Auffällig viele Männer in dunkler Kleidung sind zu sehen. Sie treten einzeln oder in Horden auf. An ihren Hälsen hängen meterlange Teleskoplinsen, manchmal in Tarnmustern. Sie nicht nicht besonders gesprächig und sehr konzentriert = wir haben noch nirgends so viele Vogelfreunde auf einem Haufen gesehen. Wir bleiben bei den Spatzen. Die Möwen fressen einem nicht die Fritten aus der Hand, aber die Scharen von Spatzen lauern nur darauf, bis man den Kuchenteller unbewacht lässt. Als wir den Teller mit Krümeln ihnen überlassen haben, waren die in Sekunden weg. Ein Schelm, wer nicht an Hitchcocks Die Vögel denkt!

Wanderbare Steinzeugen.

Die Scillies sind seit Jahrtausenden besiedelt. Nach allem, was die Archäologie herausgefunden hat, von gesunden, wohlhabenden (zu sehen an Handelswaren) Menschen. Ob sie zufrieden waren, weiß man natürlich nicht, aber ihre Voraussetzungen waren nicht schlecht.

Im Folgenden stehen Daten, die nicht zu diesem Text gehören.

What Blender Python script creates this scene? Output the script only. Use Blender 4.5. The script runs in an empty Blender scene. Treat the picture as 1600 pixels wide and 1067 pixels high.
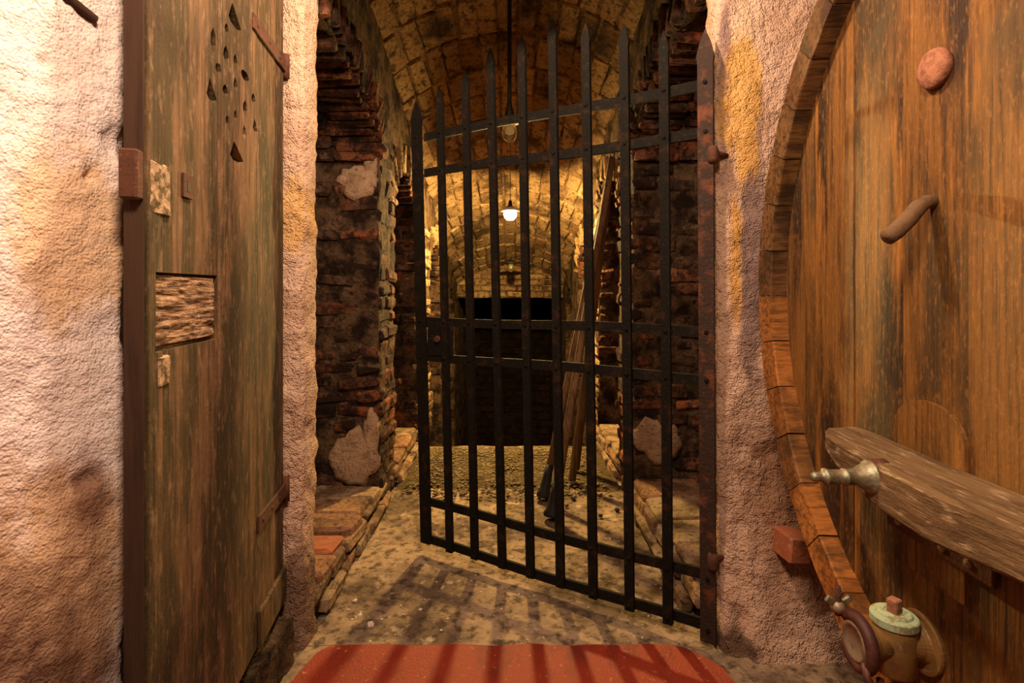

Die frühesten Besiedler:innen haben Menhire (Obelixens Hinkelsteine) aufgestellt, wie in der Bretagne und im übrigen Cornwall. Sind wie eine Postkarte aus der Vergangenheit. Ohne Briefmarke, aber wasserfest.

Zurück ging es klassisch mit der Fähre Scillonian III. Ein 43 Jahre alter Seelenverkäufer, auf dem man am besten auf Deck mitfährt, damit einem eher nicht schlecht wird. So ein Insidertipp. Außerdem kann man dort die Delfine beobachten, die immer wieder mit der Bugwelle spielen. Die Fahrt war nicht so schlimm;-)

Wir sind jetzt in der Gruppe der Plymouthians, die auf den Scillies waren und es toll fanden.